§ **AVAILABLE DATA**:

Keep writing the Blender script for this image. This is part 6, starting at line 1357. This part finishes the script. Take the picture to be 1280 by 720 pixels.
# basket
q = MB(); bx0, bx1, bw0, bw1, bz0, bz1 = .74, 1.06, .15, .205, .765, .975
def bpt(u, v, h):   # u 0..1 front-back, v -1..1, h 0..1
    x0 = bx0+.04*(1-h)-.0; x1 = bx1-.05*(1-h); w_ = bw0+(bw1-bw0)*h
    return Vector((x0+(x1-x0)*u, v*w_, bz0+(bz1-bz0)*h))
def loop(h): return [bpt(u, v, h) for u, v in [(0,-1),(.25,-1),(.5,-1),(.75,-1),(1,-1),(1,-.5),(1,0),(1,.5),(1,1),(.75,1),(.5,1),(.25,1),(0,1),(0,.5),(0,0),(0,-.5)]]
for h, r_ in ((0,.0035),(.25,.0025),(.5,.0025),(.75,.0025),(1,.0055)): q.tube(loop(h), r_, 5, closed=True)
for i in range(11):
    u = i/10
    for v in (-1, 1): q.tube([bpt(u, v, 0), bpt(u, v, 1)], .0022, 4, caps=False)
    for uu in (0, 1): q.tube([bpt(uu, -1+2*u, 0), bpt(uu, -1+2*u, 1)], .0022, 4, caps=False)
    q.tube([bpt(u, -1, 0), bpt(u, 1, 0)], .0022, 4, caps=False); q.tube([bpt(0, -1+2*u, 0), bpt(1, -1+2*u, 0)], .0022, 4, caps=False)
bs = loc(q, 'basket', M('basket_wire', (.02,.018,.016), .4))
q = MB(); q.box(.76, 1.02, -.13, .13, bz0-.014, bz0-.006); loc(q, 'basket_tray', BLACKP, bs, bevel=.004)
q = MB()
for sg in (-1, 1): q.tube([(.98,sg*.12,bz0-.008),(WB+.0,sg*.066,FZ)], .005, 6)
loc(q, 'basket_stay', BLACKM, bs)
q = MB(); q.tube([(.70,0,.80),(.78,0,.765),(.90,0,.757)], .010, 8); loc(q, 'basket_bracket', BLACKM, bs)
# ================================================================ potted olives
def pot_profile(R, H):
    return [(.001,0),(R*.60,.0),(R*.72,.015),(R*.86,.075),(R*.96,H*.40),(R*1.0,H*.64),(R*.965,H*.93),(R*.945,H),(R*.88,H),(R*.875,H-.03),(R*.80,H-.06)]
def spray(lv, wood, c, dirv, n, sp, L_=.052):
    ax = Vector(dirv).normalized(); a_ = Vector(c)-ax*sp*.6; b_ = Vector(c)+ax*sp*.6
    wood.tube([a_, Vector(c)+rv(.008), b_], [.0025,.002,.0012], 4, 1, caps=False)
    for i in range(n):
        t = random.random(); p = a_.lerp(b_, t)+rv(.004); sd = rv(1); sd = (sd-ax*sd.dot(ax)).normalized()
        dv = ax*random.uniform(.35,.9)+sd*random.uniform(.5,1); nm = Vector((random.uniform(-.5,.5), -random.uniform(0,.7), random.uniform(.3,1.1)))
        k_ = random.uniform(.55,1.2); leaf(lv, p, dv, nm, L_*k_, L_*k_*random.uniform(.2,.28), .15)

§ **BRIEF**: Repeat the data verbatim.

§ **REPLY TO THE EXERCISE**:
Keep writing the Blender script for this image. This is part 6, starting at line 1357. This part finishes the script. Take the picture to be 1280 by 720 pixels.
# basket
q = MB(); bx0, bx1, bw0, bw1, bz0, bz1 = .74, 1.06, .15, .205, .765, .975
def bpt(u, v, h):   # u 0..1 front-back, v -1..1, h 0..1
    x0 = bx0+.04*(1-h)-.0; x1 = bx1-.05*(1-h); w_ = bw0+(bw1-bw0)*h
    return Vector((x0+(x1-x0)*u, v*w_, bz0+(bz1-bz0)*h))
def loop(h): return [bpt(u, v, h) for u, v in [(0,-1),(.25,-1),(.5,-1),(.75,-1),(1,-1),(1,-.5),(1,0),(1,.5),(1,1),(.75,1),(.5,1),(.25,1),(0,1),(0,.5),(0,0),(0,-.5)]]
for h, r_ in ((0,.0035),(.25,.0025),(.5,.0025),(.75,.0025),(1,.0055)): q.tube(loop(h), r_, 5, closed=True)
for i in range(11):
    u = i/10
    for v in (-1, 1): q.tube([bpt(u, v, 0), bpt(u, v, 1)], .0022, 4, caps=False)
    for uu in (0, 1): q.tube([bpt(uu, -1+2*u, 0), bpt(uu, -1+2*u, 1)], .0022, 4, caps=False)
    q.tube([bpt(u, -1, 0), bpt(u, 1, 0)], .0022, 4, caps=False); q.tube([bpt(0, -1+2*u, 0), bpt(1, -1+2*u, 0)], .0022, 4, caps=False)
bs = loc(q, 'basket', M('basket_wire', (.02,.018,.016), .4))
q = MB(); q.box(.76, 1.02, -.13, .13, bz0-.014, bz0-.006); loc(q, 'basket_tray', BLACKP, bs, bevel=.004)
q = MB()
for sg in (-1, 1): q.tube([(.98,sg*.12,bz0-.008),(WB+.0,sg*.066,FZ)], .005, 6)
loc(q, 'basket_stay', BLACKM, bs)
q = MB(); q.tube([(.70,0,.80),(.78,0,.765),(.90,0,.757)], .010, 8); loc(q, 'basket_bracket', BLACKM, bs)
# ================================================================ potted olives
def pot_profile(R, H):
    return [(.001,0),(R*.60,.0),(R*.72,.015),(R*.86,.075),(R*.96,H*.40),(R*1.0,H*.64),(R*.965,H*.93),(R*.945,H),(R*.88,H),(R*.875,H-.03),(R*.80,H-.06)]
def spray(lv, wood, c, dirv, n, sp, L_=.052):
    ax = Vector(dirv).normalized(); a_ = Vector(c)-ax*sp*.6; b_ = Vector(c)+ax*sp*.6
    wood.tube([a_, Vector(c)+rv(.008), b_], [.0025,.002,.0012], 4, 1, caps=False)
    for i in range(n):
        t = random.random(); p = a_.lerp(b_, t)+rv(.004); sd = rv(1); sd = (sd-ax*sd.dot(ax)).normalized()
        dv = ax*random.uniform(.35,.9)+sd*random.uniform(.5,1); nm = Vector((random.uniform(-.5,.5), -random.uniform(0,.7), random.uniform(.3,1.1)))
        k_ = random.uniform(.55,1.2); leaf(lv, p, dv, nm, L_*k_, L_*k_*random.uniform(.2,.28), .15)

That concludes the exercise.